Yesterday was a gorgeous day.  The partly cloudy skies let us see the sun.  Plus it was not too cold (temperatures in the teens) and also not windy.  All in all, it was the perfect day to ski. 

The guy who grooms the trails for the national park has been sick so we called Craig, who grooms the trails in the Burt Township School Forest.  He was just leaving to go groom.  He does this by pulling a grooming drag behind a snowmobile.  The grooming sled has appendages attached to the base that carves two tracks.  The weight of the sled and snowmobile pack the snow.

Friends, Dianna and Sandee, met me out at the school forest and off we went.

The Sucker River....

I love it when snow piles up on top of tree stumps...

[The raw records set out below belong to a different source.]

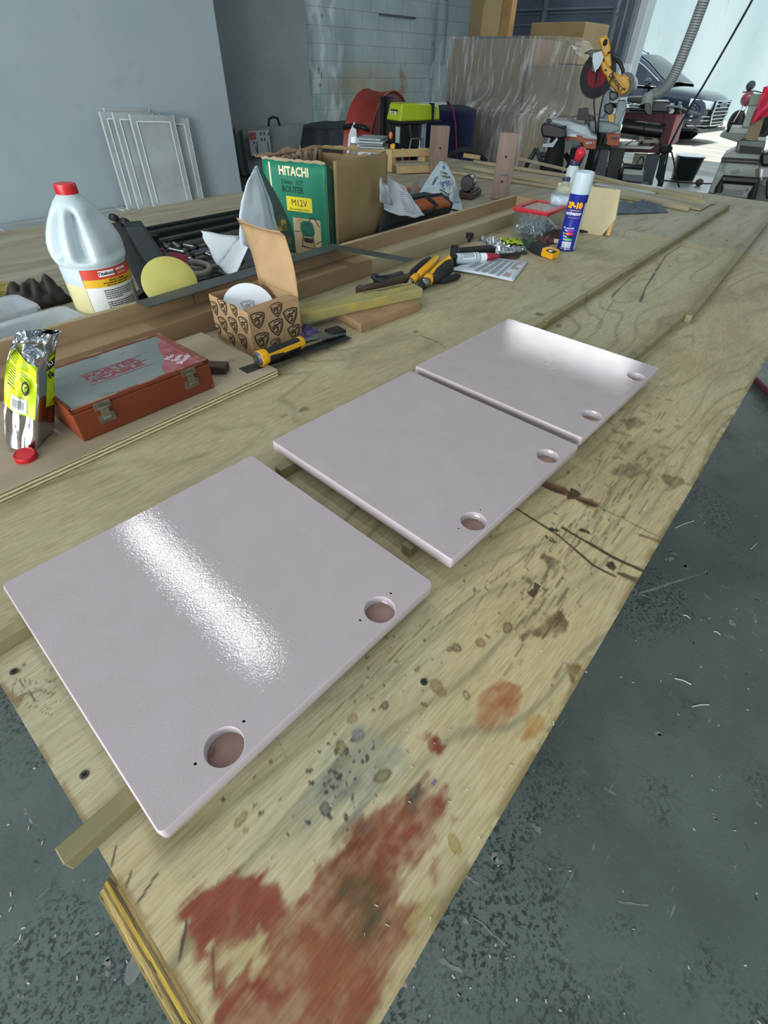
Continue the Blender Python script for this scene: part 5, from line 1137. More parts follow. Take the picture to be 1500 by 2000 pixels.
def cylpatch(r,z0,z1,a0,a1,M,n=10): return B().grid(lambda u,v: tuple(M@Vector((r*math.cos(a0+(a1-a0)*u),r*math.sin(a0+(a1-a0)*u),z0+(z1-z0)*v))),n,1)
# find which side faces up
upl=Mq.inverted().to_3x3()@Vector((-.55,-.75,1.2)); ua=math.atan2(upl.y,upl.x)
cylpatch(.0168,L_*.09,L_*.40,ua-1.0,ua+.8,Mq).build('label',m_white,t,True)
b=B(); rg=random.Random(3)
for i in range(7): b.grid(lambda u,v,i=i: tuple(Mq@Vector((.01705*math.cos(ua-.8+i*.2+.1*v),.01705*math.sin(ua-.8+i*.2+.1*v),L_*(.12+(.24)*u)))),3,1)
b.build('fine_print',mat('label_grey','#5b6163',.7),t)
b=B()
for k in (0,1): b.grid(lambda u,v,k=k: tuple(Mq@Vector((.0171*math.cos(ua-1.0+1.8*u),.0171*math.sin(ua-1.0+1.8*u),L_*(.09+.30*k+.01*v)))),8,1)
b.build('label_border',m_ink,t)
# abrasive discs / foil / tape etc.
t=T('abrasive_disc','dark brown round abrasive disc lying flat under the foil packet','disc',tuple(P(975,496,.001)[:2])+(.0012,))
B().lathe([(.075,0),(.0755,.0012),(.010,.0014),(.010,0)],40,Matrix.Diagonal((.9,1,1,1))).build('disc_body',mat('brown_abrasive','#4a2c25',.85,col2='#3b231d',scale=120),t,40)
t=T('foil_packet','small crumpled silver foil packet with a lime label lying down','packet',(0,0,0))
F=[P(930,470,.035),P(965,497,.012),P(1030,490,.012),P(1012,464,.03)]
def ffn(u,v): p=lerp(lerp(F[0],F[1],v),lerp(F[3],F[2],v),u); e=math.sin(PI*v); return tuple(p+Vector((0,0,.018*e*(1.2-u)+ (.014*fold((u*4,v*3,0),1.6,3)+.006*fold((u*4,v*3,1),4,5))*(1.3-u))))
B().grid(ffn,26,16).build('packet_body',m_foil,t,False,solid=.001)
B().grid(lambda u,v: tuple(Vector(ffn(.48+.48*u,.12+.55*v))+Vector((-.001,-.003,.004))),8,6).build('lime_label',mat('lime2','#9fb01c',.5),t,True)
b=B()
for i in range(4): b.grid(lambda u,v,i=i: tuple(Vector(ffn(.6+.3*u,.2+.1*i+.03*v))+Vector((-.0015,-.004,.0048))),4,1)
b.build('fine_print',m_ink,t)
b=B(); b.grid(lambda u,v: tuple(lerp(lerp(F[1],F[2],u),lerp(F[1],F[2],u)+Vector((0,0,-.011)),v)),8,1); b.build('packet_edge',mat('dark_foil','#4e4a44',.35,.6),t,False,solid=.001)
t=T('tape_measure','small black and yellow tape measure beside the dark brown disc','tape measure',(0,0,0))
a=P(1050,486,.016); e=P(1078,495,.014)
B().beam(P(1042,480,.018),P(1066,491,.016),.045,.032).build('tape_case',m_blackr,t,bevel=.007); B().beam(P(1064,490,.016),P(1086,498,.014),.042,.028).build('yellow_case',m_yel,t,bevel=.005); B().beam(P(1070,488,.031),P(1083,493,.029),.022,.004).build('label',m_dark,t,bevel=.001); B().beam(P(1073,489,.0335),P(1078,491,.0325),.010,.002).build('white_mark',m_white,t)
crump(1.80,.945,.09,.07,.035,51,mat('dark_green_rag','#2f5a45',.7,col2='#3c4a3a',scale=20),'dark green scrap wedged beside the tape measure','scrap','cloth_scrap',n=16)
t=T('notebook','small brown-covered notebook lying half behind the spray can','notebook',(1.985,.905,.001),.25)
B().box((0,0,.009),(.13,.09,.015)).build('pages',mat('page_edge','#cfc8b8',.7),t,bevel=.001)
for z in (.001,.0175): B().box((0,0,z),(.135,.094,.002)).build('cover',mat('brown_cover_%d'%int(z*1e4),'#3a2924',.6),t,bevel=.001)
crump(1.925,.915,.12,.05,.04,55,mat('patterned_brown','#4a2d28',.65,col2='#6b4a3f',scale=60,mix=(.45,.55)),'dark brown patterned strap bundled in front of the screw box','strap','strap_bundle',n=20)
# screw box
t=T('screw_box','clear plastic box of screws with a red rimmed lid','box',(1.992,1.008,.001),.08)
BL,BW,BH=.19,.135,.088
b=B(); q0=rr(BL-.012,BW-.012,.008,4); q1=rr(BL,BW,.010,4); n=len(q0); b.add([(x,y,.001) for x,y in q0]+[(x,y,BH) for x,y in q1],[tuple(range(n))[::-1]]+[(i,(i+1)%n,n+(i+1)%n,n+i) for i in range(n)]); b.build('box_walls',mat('clear_box','#dfe6ea',.12,trans=.9,ior=1.05,alpha=.25),t,30,solid=.0015)
b=B(); q1=rr(BL+.010,BW+.010,.012,4); q2=rr(BL-.028,BW-.028,.006,4)
vs=[(x,y,BH-.002) for x,y in q1]+[(x,y,BH+.009) for x,y in q1]+[(x,y,BH+.009) for x,y in q2]+[(x,y,BH+.004) for x,y in q2]; fs=[]
for k in range(3): fs+=[(k*n+i,k*n+(i+1)%n,(k+1)*n+(i+1)%n,(k+1)*n+i) for i in range(n)]
b.add(vs,fs); b.build('lid_rim',mat('bright_red_lid','#c8303c',.35),t,30,solid=.001)
B().bb(-BL/2+.014,BL/2-.014,-BW/2+.014,BW/2-.014,BH+.003,BH+.0045).build('lid_window',m_frost,t)
B().beam((-BL/2+.01,-BW/2-.002,BH-.01),(.03,-BW/2-.002,.03),.003,.008).build('handle_strap',m_frost,t,bevel=.001)
me_s=None
b=B(); rg=random.Random(9)
def scr(b,p,d,L_=.028):
    d=d.normalized(); b.cyl(p,p+d*L_,.0017,.0009,6); b.cyl(p-d*.001,p+d*.0015,.0042,.0018,8)
for i in range(520):
    x=rg.uniform(-BL/2+.012,BL/2-.012); y=rg.uniform(-BW/2+.012,BW/2-.012); hmx=.030+.022*math.exp(-((x+.03)/.05)**2)+.01*math.sin(x*60)
    z=rg.uniform(.004,hmx); d=Vector((rg.gauss(0,1),rg.gauss(0,1),rg.gauss(0,.6)+.1)); p=Vector((x,y,z))
    q=p+d.normalized()*.028
    if abs(q.x)>BL/2-.008 or abs(q.y)>BW/2-.008 or q.z<.002: continue
    scr(b,p,d)
o=b.build('loose_screws',mat('zinc_screws','#93a1a7',.35,.4),None,False,loc=(1.992,1.008,.0035),rot=(0,0,.08)); tag(o,'heap of zinc screws filling the clear red-lidded box','screws',kind='stuff')
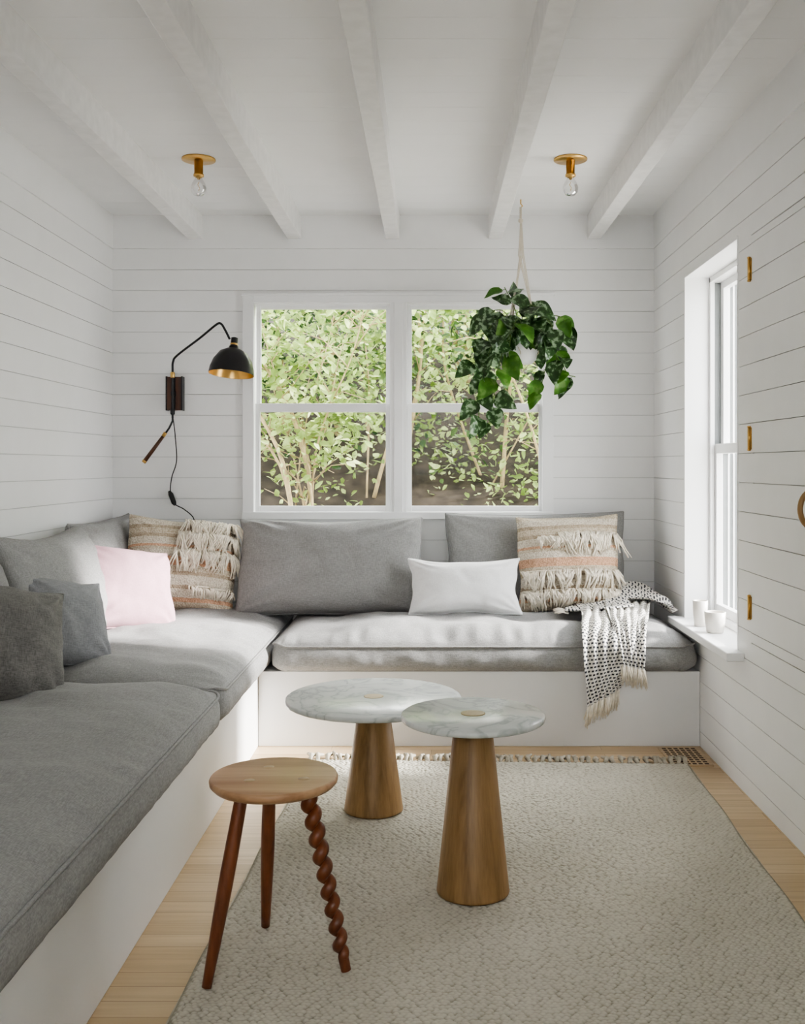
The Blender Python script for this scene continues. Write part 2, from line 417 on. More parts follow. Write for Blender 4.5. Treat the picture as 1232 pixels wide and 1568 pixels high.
# ---- cupboard door in right wall
mb = MB(); y0, y1, z0, z1 = DR; g = 0.004
edges = [z1-g]
for a, b in rows():
    if z0 < a < z1: edges.append(a-G/2)
edges.append(z0+g); edges.sort()
for c, d in zip(edges[:-1], edges[1:]):
    mb.box(XR-0.002, XR+0.010, y0+g, y1-g, c+(G/2 if c > z0+g+.001 else 0), d-G/2, M_wall)
mb.box(XR+.009, XR+.014, y0+g, y1-g, z0+g, z1-g, M_gap)
door = mb.build("door_1")
for z in (1.835, 1.25, 0.665):
    mb = MB()
    mb.box(XR-0.006, XR-0.0022, y1-0.012, y1+0.014, z-.038, z+.038, M_brassd)
    mb.lathe([(0.0055, -0.04), (0.0055, 0.04)], 10, M_brass, Matrix.Translation((XR-0.008, y1, z)))
    for s_ in (-.04, .04): mb.lathe([(0.004, -.003), (.007, -.001), (.007, .001), (.004, .004)], 10, M_brass, Matrix.Translation((XR-.008, y1, z+s_)))
    mb.build("door_hinge")
mb = MB(); pts = [(XR-0.002-0.042*math.sin(math.pi*k/16), 2.90, 1.03+0.055*math.cos(math.pi*k/16)) for k in range(17)]
mb.tube(pts, 0.008, M_oak, 10); mb.build("door_handle")

# ---- built-in bench (L)
XF, YF, ZB = -0.712, 4.14, 0.309
mb = MB()
mb.box(XL+.001, XF, YN+.01, YB-.001, 0.0, ZB, M_bench)
mb.box(XF+.001, XR-.001, YF, YB-.001, 0.0, ZB, M_bench)
mb.build("built_in_bench", bevel=0.003)

# ------------------------------------------------------------------ cushions
def seat_cushion(name, x0, x1, y0, y1, zb, zs, crown, mat, seed):
    nx = max(16, int((x1-x0)/0.014)); ny = max(16, int((y1-y0)/0.014))
    cx, cy = (x0+x1)/2, (y0+y1)/2; hx, hy = (x1-x0)/2, (y1-y0)/2; rc = 0.06
    def plan(a, b):
        x, y = a*hx, b*hy
        ex, ey = abs(x)-(hx-rc), abs(y)-(hy-rc)
        if ex > 0 and ey > 0:
            m = max(ex, ey); l = math.hypot(ex, ey); k = m/l
            x = math.copysign(hx-rc+ex*k, x); y = math.copysign(hy-rc+ey*k, y)
        return x, y
    vs = []; fs = []; idx = {}
    def rise(x, y):
        dx = min(1, (hx-abs(x))/0.16); dy = min(1, (hy-abs(y))/0.16)
        f = math.sqrt(max(0, 1-(1-dx)**2))*math.sqrt(max(0, 1-(1-dy)**2))
        q = (1-(x/hx)**2)*(1-(y/hy)**4)
        return f*(0.62+0.38*q)
    for i in range(nx+1):
        for j in range(ny+1):
            a = 2*i/nx-1; b = 2*j/ny-1
            a = math.copysign(1-(1-abs(a))**1.25, a); b = math.copysign(1-(1-abs(b))**1.25, b)
            x, y = plan(a, b); f = rise(x, y)
            w = noise.fractal(Vector((x*3+seed, y*3, seed*1.7)), 0.8, 2, 3)*0.022*f
            w += noise.ridged_multi_fractal(Vector((x*2.6+seed, y*4.5, 2)), 0.9, 2, 2, 1, 1.5)*0.007*f
            u = y if hx < hy else x; d = (hx-abs(x)) if hx < hy else (hy-abs(y))
            pk = noise.noise(Vector((u*17+seed, seed, d*3)))+.5*noise.noise(Vector((u*41+seed, seed*2, d*5)))
            w += 0.016*pk*math.exp(-(d/.09)**2)*min(1, d/.02)
            idx[i, j] = len(vs); vs.append((x, y, zs+crown*f+w))
    for i in range(nx):
        for j in range(ny): fs.append((idx[i, j], idx[i+1, j], idx[i+1, j+1], idx[i, j+1]))
    per = [(i, 0) for i in range(nx)]+[(nx, j) for j in range(ny)]+[(i, ny) for i in range(nx, 0, -1)]+[(0, j) for j in range(ny, 0, -1)]
    n = len(per); prev = [idx[p] for p in per]; K = 10; base = [vs[idx[p]] for p in per]
    for k in range(1, K+1):
        t = k/K; cur = []
        bul = 0.014*math.sin(math.pi*t) - (0.02*max(0, t-0.8)/0.2)
        for (x, y, z) in base:
            d = Vector((x/hx if abs(x) > hx-rc else 0, y/hy if abs(y) > hy-rc else 0))
            if d.length: d.normalize()
            ww = (noise.noise(Vector((x*9+seed, y*9, t*2)))*0.006+noise.noise(Vector((x*25+seed, y*25, t*1.2)))*0.004)*math.sin(math.pi*t)
            cur.append(len(vs)); vs.append((x+d.x*(bul+ww), y+d.y*(bul+ww), zs+(zb-zs)*t))
        for q in range(n):
            q2 = (q+1) % n; fs.append((prev[q2], prev[q], cur[q], cur[q2]))
        prev = cur
    fs.append(tuple(prev[::-1]))
    mb = MB(); mb.add(vs, fs, mat, True)
    loop = [Vector(b)+Vector((math.copysign(.003, b[0]) if abs(b[0])>hx-rc else 0, math.copysign(.003, b[1]) if abs(b[1])>hy-rc else 0, 0.001)) for b in base]; loop.append(loop[0])
    mb.tube(loop, 0.0050, mat, 6)
    return mb.build(name, loc=(cx, cy, 0))
seat_cushion("seat_cushion", -0.652, 1.085, 4.117, 4.975, 0.311, 0.413, 0.074, M_grey, 1.0)
seat_cushion("seat_cushion", -1.560, -0.682, 3.279, 4.975, 0.311, 0.413, 0.074, M_grey, 5.0)
seat_cushion("seat_cushion", -1.560, -0.682, 1.30, 3.258, 0.311, 0.413, 0.074, M_grey, 9.0)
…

The freshly groomed ski trail...

The photo below was taken from the Butler Trail.  It is a picture of a vernal pond.  Vernal pools, also called vernal ponds or ephemeral pools, are temporary pools of water that provide habitat for distinctive plants and animals. They are considered to be a distinctive type of wetland usually devoid of fish, and thus allow the safe development of natal amphibian and insect species unable to withstand competition or predation by fish.  They are called vernal pools because they are often, but not necessarily, at their maximum depth in the spring ("vernal" meaning of, relating to, or occurring in the spring).  Despite being dry at times, once filled, vernal pools teem with life. The most obvious inhabitants are various species of frogs and toads. Some salamanders also utilize vernal pools for reproduction, but the adults may visit the pool only briefly. Other notable inhabitants are Daphnia and fairy shrimp, the latter often used as an indicator species to decisively define a vernal pool.

As I have watched the snow accumulate this last few weeks on the trees, it is amazing to watch the clumps grow.  I wonder why the snow clumps?  Maybe as the snowflakes fall through the atmosphere, they experience enough friction to heat up slightly.  Then as they contact the clumps of snow, they instantly cool off and "stick" to the clump. 

The photo below shows a huge fallen tree with a three foot high accumulation of snow piled on top. 

The ice fishing shacks are certainly portable.  They have moved out to the center of the bay.  The number of fish shanties has also increased.  Apparently, they are now catching perch.  Other fish have also been caught including rainbow trout.